**Dataset section:**

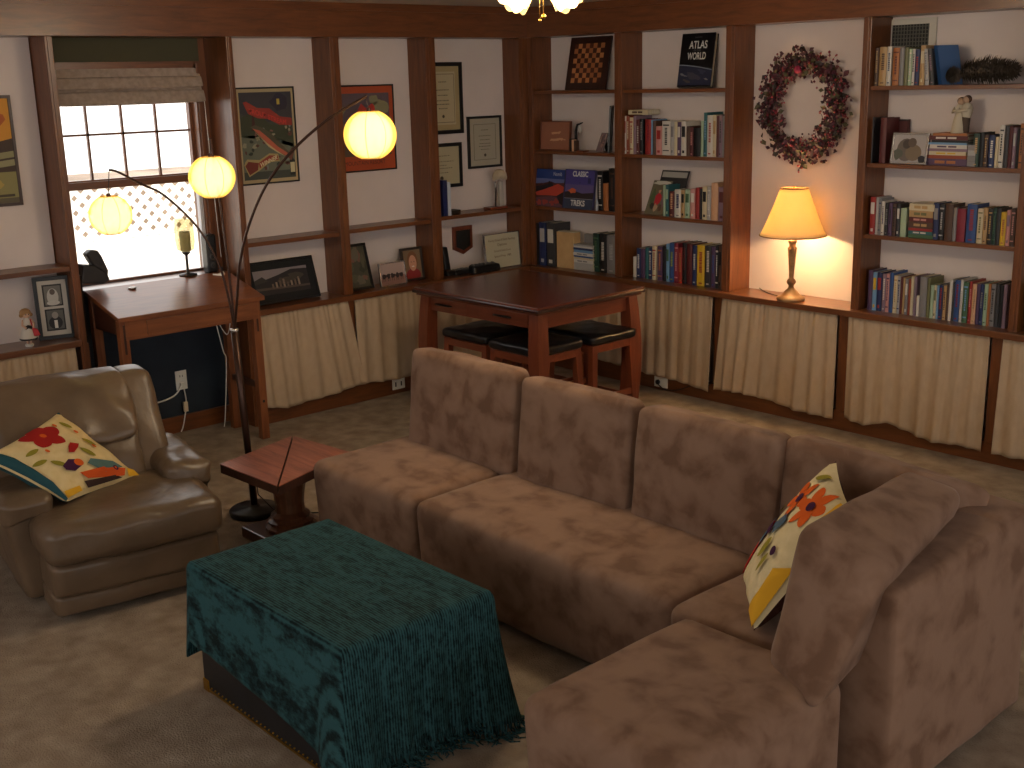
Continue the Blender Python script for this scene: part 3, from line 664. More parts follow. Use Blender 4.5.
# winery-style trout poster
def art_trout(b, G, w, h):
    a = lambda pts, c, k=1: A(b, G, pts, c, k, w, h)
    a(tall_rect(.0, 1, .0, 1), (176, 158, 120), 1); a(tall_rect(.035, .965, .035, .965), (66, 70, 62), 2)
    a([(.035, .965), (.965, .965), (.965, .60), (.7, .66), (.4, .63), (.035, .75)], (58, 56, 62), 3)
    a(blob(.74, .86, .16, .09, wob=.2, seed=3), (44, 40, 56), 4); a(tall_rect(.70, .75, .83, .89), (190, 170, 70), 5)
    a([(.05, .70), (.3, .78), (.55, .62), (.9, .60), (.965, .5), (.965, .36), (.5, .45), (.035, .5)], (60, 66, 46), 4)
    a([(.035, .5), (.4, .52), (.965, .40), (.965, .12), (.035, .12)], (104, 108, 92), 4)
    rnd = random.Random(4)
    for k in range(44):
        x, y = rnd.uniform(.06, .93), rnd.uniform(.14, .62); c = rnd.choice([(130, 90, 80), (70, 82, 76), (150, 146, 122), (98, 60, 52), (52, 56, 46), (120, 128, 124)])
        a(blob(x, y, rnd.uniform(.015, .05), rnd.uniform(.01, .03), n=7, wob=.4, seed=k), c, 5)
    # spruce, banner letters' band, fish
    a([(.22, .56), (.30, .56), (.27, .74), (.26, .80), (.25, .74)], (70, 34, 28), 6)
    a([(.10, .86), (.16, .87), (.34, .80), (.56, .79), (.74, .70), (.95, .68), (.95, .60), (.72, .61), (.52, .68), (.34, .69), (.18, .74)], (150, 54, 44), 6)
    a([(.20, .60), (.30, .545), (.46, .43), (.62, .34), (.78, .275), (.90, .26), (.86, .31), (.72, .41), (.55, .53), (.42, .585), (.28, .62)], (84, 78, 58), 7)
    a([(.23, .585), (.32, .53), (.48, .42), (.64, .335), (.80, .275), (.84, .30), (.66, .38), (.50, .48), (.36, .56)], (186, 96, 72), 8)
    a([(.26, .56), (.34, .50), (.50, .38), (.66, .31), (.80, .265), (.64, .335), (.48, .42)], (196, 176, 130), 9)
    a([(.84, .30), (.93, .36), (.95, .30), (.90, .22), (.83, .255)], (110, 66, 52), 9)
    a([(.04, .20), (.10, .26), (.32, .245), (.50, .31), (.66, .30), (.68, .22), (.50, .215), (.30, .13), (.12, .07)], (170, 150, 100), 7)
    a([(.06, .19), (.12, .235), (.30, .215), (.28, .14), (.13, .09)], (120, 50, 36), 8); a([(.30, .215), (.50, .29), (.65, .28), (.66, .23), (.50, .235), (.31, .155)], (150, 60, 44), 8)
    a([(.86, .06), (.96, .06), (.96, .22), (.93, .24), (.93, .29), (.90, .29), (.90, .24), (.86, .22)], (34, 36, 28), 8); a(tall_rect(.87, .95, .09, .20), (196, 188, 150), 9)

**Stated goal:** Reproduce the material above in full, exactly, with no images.

**Exercise response:**
Continue the Blender Python script for this scene: part 3, from line 664. More parts follow. Use Blender 4.5.
# winery-style trout poster
def art_trout(b, G, w, h):
    a = lambda pts, c, k=1: A(b, G, pts, c, k, w, h)
    a(tall_rect(.0, 1, .0, 1), (176, 158, 120), 1); a(tall_rect(.035, .965, .035, .965), (66, 70, 62), 2)
    a([(.035, .965), (.965, .965), (.965, .60), (.7, .66), (.4, .63), (.035, .75)], (58, 56, 62), 3)
    a(blob(.74, .86, .16, .09, wob=.2, seed=3), (44, 40, 56), 4); a(tall_rect(.70, .75, .83, .89), (190, 170, 70), 5)
    a([(.05, .70), (.3, .78), (.55, .62), (.9, .60), (.965, .5), (.965, .36), (.5, .45), (.035, .5)], (60, 66, 46), 4)
    a([(.035, .5), (.4, .52), (.965, .40), (.965, .12), (.035, .12)], (104, 108, 92), 4)
    rnd = random.Random(4)
    for k in range(44):
        x, y = rnd.uniform(.06, .93), rnd.uniform(.14, .62); c = rnd.choice([(130, 90, 80), (70, 82, 76), (150, 146, 122), (98, 60, 52), (52, 56, 46), (120, 128, 124)])
        a(blob(x, y, rnd.uniform(.015, .05), rnd.uniform(.01, .03), n=7, wob=.4, seed=k), c, 5)
    # spruce, banner letters' band, fish
    a([(.22, .56), (.30, .56), (.27, .74), (.26, .80), (.25, .74)], (70, 34, 28), 6)
    a([(.10, .86), (.16, .87), (.34, .80), (.56, .79), (.74, .70), (.95, .68), (.95, .60), (.72, .61), (.52, .68), (.34, .69), (.18, .74)], (150, 54, 44), 6)
    a([(.20, .60), (.30, .545), (.46, .43), (.62, .34), (.78, .275), (.90, .26), (.86, .31), (.72, .41), (.55, .53), (.42, .585), (.28, .62)], (84, 78, 58), 7)
    a([(.23, .585), (.32, .53), (.48, .42), (.64, .335), (.80, .275), (.84, .30), (.66, .38), (.50, .48), (.36, .56)], (186, 96, 72), 8)
    a([(.26, .56), (.34, .50), (.50, .38), (.66, .31), (.80, .265), (.64, .335), (.48, .42)], (196, 176, 130), 9)
    a([(.84, .30), (.93, .36), (.95, .30), (.90, .22), (.83, .255)], (110, 66, 52), 9)
    a([(.04, .20), (.10, .26), (.32, .245), (.50, .31), (.66, .30), (.68, .22), (.50, .215), (.30, .13), (.12, .07)], (170, 150, 100), 7)
    a([(.06, .19), (.12, .235), (.30, .215), (.28, .14), (.13, .09)], (120, 50, 36), 8); a([(.30, .215), (.50, .29), (.65, .28), (.66, .23), (.50, .235), (.31, .155)], (150, 60, 44), 8)
    a([(.86, .06), (.96, .06), (.96, .22), (.93, .24), (.93, .29), (.90, .29), (.90, .24), (.86, .22)], (34, 36, 28), 8); a(tall_rect(.87, .95, .09, .20), (196, 188, 150), 9)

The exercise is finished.